C’est à une démarche originale que Chantal Deltenre convie son lecteur. L’ethnologue se lance dans la recherche de la naissance du regard.
"Il arrive qu’un enfant s’émerveille d’une chose que personne d’autre que lui ne peut voir." Ainsi débute Le regard retrouvé. Poursuivant dans cette veine, Chantal Deltenre constate : "D’un premier regard, il ne reste aucune trace : il éclot dans la stricte intimité des yeux auxquels il appartient, sans preuve, sans témoin." Et pourtant ces premières impressions suscitées par le regard sont probablement "décisives", écrit-elle. Ainsi, son regard à elle est né pendant l'automne, à l'intérieur. Il doit être différent de celui d'un enfant qui s'ouvre à l'extérieur.
Ethnologue, l'auteure capte au plus près les mouvements de l’âme. Traquant ses souvenirs d’enfance et les conditions de leur émergence, la blessure n’en est pas moins vive : "Aucune de ces photos ne comble l’absence du regard maternel."
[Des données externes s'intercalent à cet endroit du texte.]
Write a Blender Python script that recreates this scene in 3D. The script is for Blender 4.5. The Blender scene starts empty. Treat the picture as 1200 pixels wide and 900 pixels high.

Née dans une famille modeste, Chantal Deltenre a appris très jeune à ne pas être immobile. Ses grands-parents agriculteurs, avec lesquels elle habite, n’ont pas le temps de se promener ! Pourtant, la fillette comprend que regarder autour de soi n’est pas futile. Ce verbe ne traduit-il d’ailleurs pas une manière de "prêter attention au monde, veiller sur quelque chose ou quelqu'un, en prendre soin" ? Les enfants ne seraient-ils pas, en quelque sorte, les derniers voyants ? Ceux qui voient des choses que les autres ne perçoivent plus, une fois gagnés par l’habitude et la nécessité de vaquer à leurs occupations.
La véracité du regard
Pour laisser une trace qui soit crédible, Chantal Deltenre va s’armer d’un "prolongement" du regard bien précieux : un appareil photo. Peu importent le cadrage ou la netteté des clichés, seule compte l’empreinte de l’image, qui a force de preuve. Il y va d’une confiance en soi et au monde. Un récit intimiste qui a valeur d’universalité.
Angélique TASIAUX
📕 Chantal Deltenre, Le regard retrouvé. Esperluète, 2024, 112 pages.